- [Stored data]
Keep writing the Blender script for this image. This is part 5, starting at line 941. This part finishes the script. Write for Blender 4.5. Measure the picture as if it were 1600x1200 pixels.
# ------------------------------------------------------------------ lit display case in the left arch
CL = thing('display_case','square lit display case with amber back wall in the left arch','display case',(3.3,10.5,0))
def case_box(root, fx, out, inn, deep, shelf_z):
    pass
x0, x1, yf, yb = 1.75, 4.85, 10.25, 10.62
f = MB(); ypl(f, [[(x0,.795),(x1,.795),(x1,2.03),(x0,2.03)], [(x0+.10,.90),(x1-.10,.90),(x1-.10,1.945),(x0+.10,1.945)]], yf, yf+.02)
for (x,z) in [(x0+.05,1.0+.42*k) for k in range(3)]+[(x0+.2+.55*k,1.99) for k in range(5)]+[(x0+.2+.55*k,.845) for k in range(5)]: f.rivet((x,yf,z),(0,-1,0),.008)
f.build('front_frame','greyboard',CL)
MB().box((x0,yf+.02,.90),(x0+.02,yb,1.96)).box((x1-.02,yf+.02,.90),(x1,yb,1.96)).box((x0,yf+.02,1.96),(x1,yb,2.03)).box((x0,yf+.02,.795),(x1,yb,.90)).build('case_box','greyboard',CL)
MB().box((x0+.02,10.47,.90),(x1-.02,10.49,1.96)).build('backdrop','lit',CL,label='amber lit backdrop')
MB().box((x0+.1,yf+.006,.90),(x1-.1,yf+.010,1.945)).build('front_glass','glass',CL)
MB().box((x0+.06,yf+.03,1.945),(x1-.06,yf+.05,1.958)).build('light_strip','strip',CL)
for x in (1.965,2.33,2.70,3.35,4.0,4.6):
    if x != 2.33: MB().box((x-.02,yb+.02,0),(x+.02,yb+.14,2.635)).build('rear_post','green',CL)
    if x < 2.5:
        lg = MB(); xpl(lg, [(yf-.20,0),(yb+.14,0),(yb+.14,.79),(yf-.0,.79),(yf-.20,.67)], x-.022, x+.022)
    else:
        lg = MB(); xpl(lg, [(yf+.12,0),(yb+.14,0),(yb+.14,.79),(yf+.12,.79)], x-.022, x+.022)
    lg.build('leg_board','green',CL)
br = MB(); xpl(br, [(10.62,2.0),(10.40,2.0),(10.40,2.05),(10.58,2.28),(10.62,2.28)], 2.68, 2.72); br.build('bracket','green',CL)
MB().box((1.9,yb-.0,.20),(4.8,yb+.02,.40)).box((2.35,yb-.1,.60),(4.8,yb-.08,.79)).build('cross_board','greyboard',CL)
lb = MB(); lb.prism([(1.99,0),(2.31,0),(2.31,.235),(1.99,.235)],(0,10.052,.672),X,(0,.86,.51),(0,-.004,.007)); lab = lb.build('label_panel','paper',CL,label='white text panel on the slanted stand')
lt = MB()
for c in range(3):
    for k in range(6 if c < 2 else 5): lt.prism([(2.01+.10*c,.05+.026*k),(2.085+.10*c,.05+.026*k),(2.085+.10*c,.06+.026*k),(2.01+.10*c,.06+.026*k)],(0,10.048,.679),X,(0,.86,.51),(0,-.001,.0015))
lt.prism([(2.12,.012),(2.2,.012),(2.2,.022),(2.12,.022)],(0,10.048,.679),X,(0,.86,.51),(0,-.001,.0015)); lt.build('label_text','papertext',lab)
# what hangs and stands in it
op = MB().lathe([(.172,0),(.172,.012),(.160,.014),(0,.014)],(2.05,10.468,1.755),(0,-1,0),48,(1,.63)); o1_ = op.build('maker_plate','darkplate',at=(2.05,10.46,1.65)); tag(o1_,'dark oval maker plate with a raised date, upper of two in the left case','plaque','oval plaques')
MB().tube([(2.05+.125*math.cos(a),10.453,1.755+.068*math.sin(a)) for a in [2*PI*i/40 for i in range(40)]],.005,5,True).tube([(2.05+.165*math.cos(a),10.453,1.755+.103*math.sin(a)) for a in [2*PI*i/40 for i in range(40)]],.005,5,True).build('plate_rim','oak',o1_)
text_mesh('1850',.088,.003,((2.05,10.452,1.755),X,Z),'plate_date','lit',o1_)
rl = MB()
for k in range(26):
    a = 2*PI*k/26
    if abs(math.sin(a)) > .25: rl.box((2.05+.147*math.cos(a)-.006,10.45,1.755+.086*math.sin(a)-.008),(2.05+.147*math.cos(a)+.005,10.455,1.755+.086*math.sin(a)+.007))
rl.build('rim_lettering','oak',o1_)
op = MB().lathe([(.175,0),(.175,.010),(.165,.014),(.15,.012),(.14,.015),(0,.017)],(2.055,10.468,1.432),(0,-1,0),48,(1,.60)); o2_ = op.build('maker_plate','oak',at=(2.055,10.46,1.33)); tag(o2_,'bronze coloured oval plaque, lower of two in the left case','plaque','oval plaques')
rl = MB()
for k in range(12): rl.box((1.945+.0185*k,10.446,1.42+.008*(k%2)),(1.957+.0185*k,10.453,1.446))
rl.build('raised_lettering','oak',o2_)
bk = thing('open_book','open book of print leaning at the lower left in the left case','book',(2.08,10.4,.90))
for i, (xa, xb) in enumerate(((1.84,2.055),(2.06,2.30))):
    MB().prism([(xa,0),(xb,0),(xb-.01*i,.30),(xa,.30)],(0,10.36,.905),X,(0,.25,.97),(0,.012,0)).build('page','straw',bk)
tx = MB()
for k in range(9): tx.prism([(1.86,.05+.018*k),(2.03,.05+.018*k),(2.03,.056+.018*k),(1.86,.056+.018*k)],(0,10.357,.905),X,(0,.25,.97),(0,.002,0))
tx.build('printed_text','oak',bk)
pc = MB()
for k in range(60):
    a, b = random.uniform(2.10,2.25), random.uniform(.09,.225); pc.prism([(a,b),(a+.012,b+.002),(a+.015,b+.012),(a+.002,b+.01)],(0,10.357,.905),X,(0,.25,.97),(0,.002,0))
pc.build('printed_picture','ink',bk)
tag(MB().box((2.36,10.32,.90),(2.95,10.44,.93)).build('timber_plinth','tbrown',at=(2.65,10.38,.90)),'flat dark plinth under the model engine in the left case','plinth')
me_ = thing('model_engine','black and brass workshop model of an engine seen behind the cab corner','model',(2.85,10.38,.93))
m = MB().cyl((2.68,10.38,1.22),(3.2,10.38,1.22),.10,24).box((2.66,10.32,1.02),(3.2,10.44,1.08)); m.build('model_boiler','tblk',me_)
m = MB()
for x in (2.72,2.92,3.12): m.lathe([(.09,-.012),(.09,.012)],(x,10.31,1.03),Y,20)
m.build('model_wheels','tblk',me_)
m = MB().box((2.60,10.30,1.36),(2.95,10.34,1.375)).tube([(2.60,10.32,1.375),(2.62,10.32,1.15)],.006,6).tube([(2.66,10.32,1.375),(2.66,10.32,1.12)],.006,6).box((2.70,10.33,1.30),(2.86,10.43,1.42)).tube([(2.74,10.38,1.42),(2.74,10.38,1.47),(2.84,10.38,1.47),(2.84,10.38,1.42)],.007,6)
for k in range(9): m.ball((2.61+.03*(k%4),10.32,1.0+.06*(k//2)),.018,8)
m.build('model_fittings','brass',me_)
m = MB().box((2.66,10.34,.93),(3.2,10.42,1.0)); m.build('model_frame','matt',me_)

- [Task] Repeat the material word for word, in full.

- [Result of this exercise]
Keep writing the Blender script for this image. This is part 5, starting at line 941. This part finishes the script. Write for Blender 4.5. Measure the picture as if it were 1600x1200 pixels.
# ------------------------------------------------------------------ lit display case in the left arch
CL = thing('display_case','square lit display case with amber back wall in the left arch','display case',(3.3,10.5,0))
def case_box(root, fx, out, inn, deep, shelf_z):
    pass
x0, x1, yf, yb = 1.75, 4.85, 10.25, 10.62
f = MB(); ypl(f, [[(x0,.795),(x1,.795),(x1,2.03),(x0,2.03)], [(x0+.10,.90),(x1-.10,.90),(x1-.10,1.945),(x0+.10,1.945)]], yf, yf+.02)
for (x,z) in [(x0+.05,1.0+.42*k) for k in range(3)]+[(x0+.2+.55*k,1.99) for k in range(5)]+[(x0+.2+.55*k,.845) for k in range(5)]: f.rivet((x,yf,z),(0,-1,0),.008)
f.build('front_frame','greyboard',CL)
MB().box((x0,yf+.02,.90),(x0+.02,yb,1.96)).box((x1-.02,yf+.02,.90),(x1,yb,1.96)).box((x0,yf+.02,1.96),(x1,yb,2.03)).box((x0,yf+.02,.795),(x1,yb,.90)).build('case_box','greyboard',CL)
MB().box((x0+.02,10.47,.90),(x1-.02,10.49,1.96)).build('backdrop','lit',CL,label='amber lit backdrop')
MB().box((x0+.1,yf+.006,.90),(x1-.1,yf+.010,1.945)).build('front_glass','glass',CL)
MB().box((x0+.06,yf+.03,1.945),(x1-.06,yf+.05,1.958)).build('light_strip','strip',CL)
for x in (1.965,2.33,2.70,3.35,4.0,4.6):
    if x != 2.33: MB().box((x-.02,yb+.02,0),(x+.02,yb+.14,2.635)).build('rear_post','green',CL)
    if x < 2.5:
        lg = MB(); xpl(lg, [(yf-.20,0),(yb+.14,0),(yb+.14,.79),(yf-.0,.79),(yf-.20,.67)], x-.022, x+.022)
    else:
        lg = MB(); xpl(lg, [(yf+.12,0),(yb+.14,0),(yb+.14,.79),(yf+.12,.79)], x-.022, x+.022)
    lg.build('leg_board','green',CL)
br = MB(); xpl(br, [(10.62,2.0),(10.40,2.0),(10.40,2.05),(10.58,2.28),(10.62,2.28)], 2.68, 2.72); br.build('bracket','green',CL)
MB().box((1.9,yb-.0,.20),(4.8,yb+.02,.40)).box((2.35,yb-.1,.60),(4.8,yb-.08,.79)).build('cross_board','greyboard',CL)
lb = MB(); lb.prism([(1.99,0),(2.31,0),(2.31,.235),(1.99,.235)],(0,10.052,.672),X,(0,.86,.51),(0,-.004,.007)); lab = lb.build('label_panel','paper',CL,label='white text panel on the slanted stand')
lt = MB()
for c in range(3):
    for k in range(6 if c < 2 else 5): lt.prism([(2.01+.10*c,.05+.026*k),(2.085+.10*c,.05+.026*k),(2.085+.10*c,.06+.026*k),(2.01+.10*c,.06+.026*k)],(0,10.048,.679),X,(0,.86,.51),(0,-.001,.0015))
lt.prism([(2.12,.012),(2.2,.012),(2.2,.022),(2.12,.022)],(0,10.048,.679),X,(0,.86,.51),(0,-.001,.0015)); lt.build('label_text','papertext',lab)
# what hangs and stands in it
op = MB().lathe([(.172,0),(.172,.012),(.160,.014),(0,.014)],(2.05,10.468,1.755),(0,-1,0),48,(1,.63)); o1_ = op.build('maker_plate','darkplate',at=(2.05,10.46,1.65)); tag(o1_,'dark oval maker plate with a raised date, upper of two in the left case','plaque','oval plaques')
MB().tube([(2.05+.125*math.cos(a),10.453,1.755+.068*math.sin(a)) for a in [2*PI*i/40 for i in range(40)]],.005,5,True).tube([(2.05+.165*math.cos(a),10.453,1.755+.103*math.sin(a)) for a in [2*PI*i/40 for i in range(40)]],.005,5,True).build('plate_rim','oak',o1_)
text_mesh('1850',.088,.003,((2.05,10.452,1.755),X,Z),'plate_date','lit',o1_)
rl = MB()
for k in range(26):
    a = 2*PI*k/26
    if abs(math.sin(a)) > .25: rl.box((2.05+.147*math.cos(a)-.006,10.45,1.755+.086*math.sin(a)-.008),(2.05+.147*math.cos(a)+.005,10.455,1.755+.086*math.sin(a)+.007))
rl.build('rim_lettering','oak',o1_)
op = MB().lathe([(.175,0),(.175,.010),(.165,.014),(.15,.012),(.14,.015),(0,.017)],(2.055,10.468,1.432),(0,-1,0),48,(1,.60)); o2_ = op.build('maker_plate','oak',at=(2.055,10.46,1.33)); tag(o2_,'bronze coloured oval plaque, lower of two in the left case','plaque','oval plaques')
rl = MB()
for k in range(12): rl.box((1.945+.0185*k,10.446,1.42+.008*(k%2)),(1.957+.0185*k,10.453,1.446))
rl.build('raised_lettering','oak',o2_)
bk = thing('open_book','open book of print leaning at the lower left in the left case','book',(2.08,10.4,.90))
for i, (xa, xb) in enumerate(((1.84,2.055),(2.06,2.30))):
    MB().prism([(xa,0),(xb,0),(xb-.01*i,.30),(xa,.30)],(0,10.36,.905),X,(0,.25,.97),(0,.012,0)).build('page','straw',bk)
tx = MB()
for k in range(9): tx.prism([(1.86,.05+.018*k),(2.03,.05+.018*k),(2.03,.056+.018*k),(1.86,.056+.018*k)],(0,10.357,.905),X,(0,.25,.97),(0,.002,0))
tx.build('printed_text','oak',bk)
pc = MB()
for k in range(60):
    a, b = random.uniform(2.10,2.25), random.uniform(.09,.225); pc.prism([(a,b),(a+.012,b+.002),(a+.015,b+.012),(a+.002,b+.01)],(0,10.357,.905),X,(0,.25,.97),(0,.002,0))
pc.build('printed_picture','ink',bk)
tag(MB().box((2.36,10.32,.90),(2.95,10.44,.93)).build('timber_plinth','tbrown',at=(2.65,10.38,.90)),'flat dark plinth under the model engine in the left case','plinth')
me_ = thing('model_engine','black and brass workshop model of an engine seen behind the cab corner','model',(2.85,10.38,.93))
m = MB().cyl((2.68,10.38,1.22),(3.2,10.38,1.22),.10,24).box((2.66,10.32,1.02),(3.2,10.44,1.08)); m.build('model_boiler','tblk',me_)
m = MB()
for x in (2.72,2.92,3.12): m.lathe([(.09,-.012),(.09,.012)],(x,10.31,1.03),Y,20)
m.build('model_wheels','tblk',me_)
m = MB().box((2.60,10.30,1.36),(2.95,10.34,1.375)).tube([(2.60,10.32,1.375),(2.62,10.32,1.15)],.006,6).tube([(2.66,10.32,1.375),(2.66,10.32,1.12)],.006,6).box((2.70,10.33,1.30),(2.86,10.43,1.42)).tube([(2.74,10.38,1.42),(2.74,10.38,1.47),(2.84,10.38,1.47),(2.84,10.38,1.42)],.007,6)
for k in range(9): m.ball((2.61+.03*(k%4),10.32,1.0+.06*(k//2)),.018,8)
m.build('model_fittings','brass',me_)
m = MB().box((2.66,10.34,.93),(3.2,10.42,1.0)); m.build('model_frame','matt',me_)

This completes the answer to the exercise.